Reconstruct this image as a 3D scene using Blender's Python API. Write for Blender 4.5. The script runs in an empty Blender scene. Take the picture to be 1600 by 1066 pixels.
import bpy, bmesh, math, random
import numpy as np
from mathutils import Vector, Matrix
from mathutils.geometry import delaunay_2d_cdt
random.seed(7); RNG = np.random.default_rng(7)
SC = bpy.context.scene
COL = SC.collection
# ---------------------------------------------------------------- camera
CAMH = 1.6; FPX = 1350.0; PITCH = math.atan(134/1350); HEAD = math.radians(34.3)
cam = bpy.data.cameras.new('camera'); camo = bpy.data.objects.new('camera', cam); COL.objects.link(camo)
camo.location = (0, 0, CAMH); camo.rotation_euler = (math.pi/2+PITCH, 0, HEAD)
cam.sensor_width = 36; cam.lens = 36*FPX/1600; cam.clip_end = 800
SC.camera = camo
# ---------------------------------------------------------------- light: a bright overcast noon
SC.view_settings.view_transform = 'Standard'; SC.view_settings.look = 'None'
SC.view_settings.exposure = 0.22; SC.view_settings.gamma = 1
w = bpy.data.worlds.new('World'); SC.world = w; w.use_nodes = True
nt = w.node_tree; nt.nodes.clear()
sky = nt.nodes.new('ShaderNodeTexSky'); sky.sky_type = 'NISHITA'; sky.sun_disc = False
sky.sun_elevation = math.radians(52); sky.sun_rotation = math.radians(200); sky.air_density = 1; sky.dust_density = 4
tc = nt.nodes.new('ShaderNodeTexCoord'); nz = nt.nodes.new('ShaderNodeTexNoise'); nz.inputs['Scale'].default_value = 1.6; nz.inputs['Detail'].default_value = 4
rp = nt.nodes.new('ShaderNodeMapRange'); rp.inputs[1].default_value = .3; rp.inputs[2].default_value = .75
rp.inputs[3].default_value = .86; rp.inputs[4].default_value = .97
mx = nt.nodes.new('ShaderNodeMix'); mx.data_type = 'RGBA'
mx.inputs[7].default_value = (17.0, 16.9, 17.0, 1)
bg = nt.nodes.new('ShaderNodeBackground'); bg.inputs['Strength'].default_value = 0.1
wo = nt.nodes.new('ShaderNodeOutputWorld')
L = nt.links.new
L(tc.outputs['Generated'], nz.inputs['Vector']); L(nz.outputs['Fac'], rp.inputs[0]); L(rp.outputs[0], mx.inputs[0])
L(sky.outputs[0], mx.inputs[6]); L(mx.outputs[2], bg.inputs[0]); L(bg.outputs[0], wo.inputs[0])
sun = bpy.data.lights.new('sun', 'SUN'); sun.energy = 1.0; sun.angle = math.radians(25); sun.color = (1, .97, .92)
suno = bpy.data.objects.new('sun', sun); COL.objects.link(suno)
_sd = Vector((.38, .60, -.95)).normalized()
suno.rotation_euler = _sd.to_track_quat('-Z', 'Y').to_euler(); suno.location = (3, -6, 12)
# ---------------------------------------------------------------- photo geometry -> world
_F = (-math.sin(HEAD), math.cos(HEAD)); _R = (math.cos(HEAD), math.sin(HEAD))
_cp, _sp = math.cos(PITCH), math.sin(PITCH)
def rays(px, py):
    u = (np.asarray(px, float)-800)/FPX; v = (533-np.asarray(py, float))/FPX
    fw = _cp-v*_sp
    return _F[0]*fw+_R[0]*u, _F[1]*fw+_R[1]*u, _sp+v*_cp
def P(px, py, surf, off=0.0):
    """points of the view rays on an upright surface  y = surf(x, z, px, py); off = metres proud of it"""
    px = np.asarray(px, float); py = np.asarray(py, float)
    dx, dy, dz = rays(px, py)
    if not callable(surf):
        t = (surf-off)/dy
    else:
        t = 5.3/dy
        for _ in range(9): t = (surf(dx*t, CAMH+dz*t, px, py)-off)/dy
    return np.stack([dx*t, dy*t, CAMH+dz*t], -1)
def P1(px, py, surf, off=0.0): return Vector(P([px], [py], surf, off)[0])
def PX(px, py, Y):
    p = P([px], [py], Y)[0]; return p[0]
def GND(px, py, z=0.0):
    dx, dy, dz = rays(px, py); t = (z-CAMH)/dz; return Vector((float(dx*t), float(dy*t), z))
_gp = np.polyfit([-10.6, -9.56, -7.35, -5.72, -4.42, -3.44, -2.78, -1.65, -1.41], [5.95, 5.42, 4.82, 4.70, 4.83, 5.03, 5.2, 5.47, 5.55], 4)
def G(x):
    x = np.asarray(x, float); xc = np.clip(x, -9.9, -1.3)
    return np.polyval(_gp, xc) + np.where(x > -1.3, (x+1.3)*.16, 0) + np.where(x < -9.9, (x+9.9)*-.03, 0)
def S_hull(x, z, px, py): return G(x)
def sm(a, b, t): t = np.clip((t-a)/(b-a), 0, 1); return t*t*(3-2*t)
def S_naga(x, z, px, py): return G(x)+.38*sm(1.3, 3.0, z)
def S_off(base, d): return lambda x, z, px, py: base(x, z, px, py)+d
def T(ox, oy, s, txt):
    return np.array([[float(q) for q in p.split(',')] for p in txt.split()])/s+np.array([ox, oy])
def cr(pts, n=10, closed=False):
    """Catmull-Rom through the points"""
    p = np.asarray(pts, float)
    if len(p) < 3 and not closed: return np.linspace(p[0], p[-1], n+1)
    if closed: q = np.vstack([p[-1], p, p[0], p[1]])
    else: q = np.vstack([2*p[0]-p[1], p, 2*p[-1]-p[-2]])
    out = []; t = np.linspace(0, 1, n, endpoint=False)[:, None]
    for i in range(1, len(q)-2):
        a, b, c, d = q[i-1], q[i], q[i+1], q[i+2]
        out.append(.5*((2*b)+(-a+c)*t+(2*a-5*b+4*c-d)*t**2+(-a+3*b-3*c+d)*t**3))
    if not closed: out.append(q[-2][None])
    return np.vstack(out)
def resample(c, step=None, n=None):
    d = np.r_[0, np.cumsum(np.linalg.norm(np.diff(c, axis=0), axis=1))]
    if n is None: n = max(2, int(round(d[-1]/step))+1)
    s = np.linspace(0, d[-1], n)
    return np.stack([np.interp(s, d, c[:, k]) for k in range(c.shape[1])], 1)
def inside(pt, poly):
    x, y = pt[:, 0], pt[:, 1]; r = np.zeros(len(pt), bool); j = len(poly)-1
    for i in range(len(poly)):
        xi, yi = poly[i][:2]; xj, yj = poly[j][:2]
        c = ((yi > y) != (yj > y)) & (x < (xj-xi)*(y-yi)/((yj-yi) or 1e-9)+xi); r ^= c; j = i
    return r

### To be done
Find all lines holding the string "scene" and copy them.

### In response
Reconstruct this image as a 3D scene using Blender's Python API. Write for Blender 4.5. The script runs in an empty Blender scene. Take the picture to be 1600 by 1066 pixels.
SC = bpy.context.scene